Andro wekua’s work combines a seductive and terrifying sense of composition, which seems to be walking in its sleep, with a will to present introspection in a way that is both disturbing and precise. The sculpture called Wie heisst Du mein Kind? (What are you called my child?, 2004) shows a well-dressed boy made of wax with his face smeared with a great mark, like cake. As though untouched by this humiliation, the boy is standing upright, defiant and stoical on a tall black plinth. He has wooden wedges under his shoes to prevent him from falling over. Wave Face (2005) shows a pale young woman sitting upright in a black armchair. She is holding a black clay mask in her right hand, in which she is reflected, and in which she is immersing herself. Like the boy, she has been mounted on a massive plinth, a fragile stage made up of dark ceramic tiles, which gives the scene a heroic and dramatic feel. Get Out of My Room (2006) and Wait to Wait (2006) take this form of advanced contemplation even further. In the former, an older boy is sitting indifferently in a room, with his feet on the table and his pictures on the wall. In Wait to Wait he is sitting with his face blackened, crouched over himself, motionless and impassive in a box-like greenhouse behind green, blue and orange panes. The prison-like showcase stands in a room with his own images hanging on the walls, so that if he were to look up he would see only himself.

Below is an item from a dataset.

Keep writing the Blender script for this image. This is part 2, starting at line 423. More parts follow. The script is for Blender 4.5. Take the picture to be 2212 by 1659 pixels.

These installations are set up so that viewers are invited in and excluded at the same time. As in the theater, they are involved in every detail from the outside, lured in and at the same time kept at a distance. They do not know what is happening backstage. Before us we see figures abandoning themselves to retrospection unconditionally, believing that self-absorption protects them from the world, that the outside world cannot harm them because their rich innermost thoughts offer everything they need. The perfect interplay of color, material and composition with which Wekua stages this state of affairs reflects the irresistible attraction of introspection. All this is not to be had without some terror, derived from the knowledge that being absolutely at one with one’s self is to be achieved only at the cost of losing the world, loneliness and the disintegration of the self. That is the story of Narcissus and his ruin.
But introspection is more than self-love. It is memory, which can lead to melancholy, turn into obsession, or also heal. Andro Wekua’s drawings, collages, prints and paintings are to be understood as memory images of proud individuals, immersed in themselves. They require the utmost in concentration and in intensity; they are at the same time home and anything but homey. Like other artists of his generation, Andro Wekua is going back to the vocabulary of the classical avant-garde. But abstraction, Surrealism and Bauhaus are not used with a view to a social utopia and emancipation, but privatized, which has resulted in these artists being reproached with romanticizing and aestheticizing. But this overlooks the fact that they consciously accept this ambivalence, that they see it as fundamental and do not feel that it is up to them to resolve this conflict for us. In this way they can be both skeptical and affirmative, because they have replaced the idealized notions of an ‘original’ avant-garde with a mediatized and stylized image. This took shape in film and photography as early as the 1920s, and still determines our understanding of the avant-garde and modernism to a considerable extent. They are harking back to a dandified avant-garde in order to be able to use distance to acquire emotional drama and radicality, artificiality and truth, abstraction and narration. Here it can be that this high awareness of history and the way it is presented can turn into introspection and lead to estrangement. Then we are faced with the kind of cultural narcissism as embodied in words like Mannerism.
It is no secret that any memory, however personal, however distant, is steeped in the present: it is not formulated in the language of the past, but uses the language of the present. Andro Wekua employs formal avant-garde achievements of the kind that are now accepted everywhere in order to construct his images of introspection — achievements of the kind that the avant-garde itself stylized, and that still fuel people’s yearning for the avant-garde. This means that Wekua shapes the object of memory with a language that is itself already rich in memory, that acknowledges itself as artificial and passé. Just as the figures reflect about themselves, memory is also mirrored in itself. That is the temptation, the promise and the terror in Wekua’s pictures.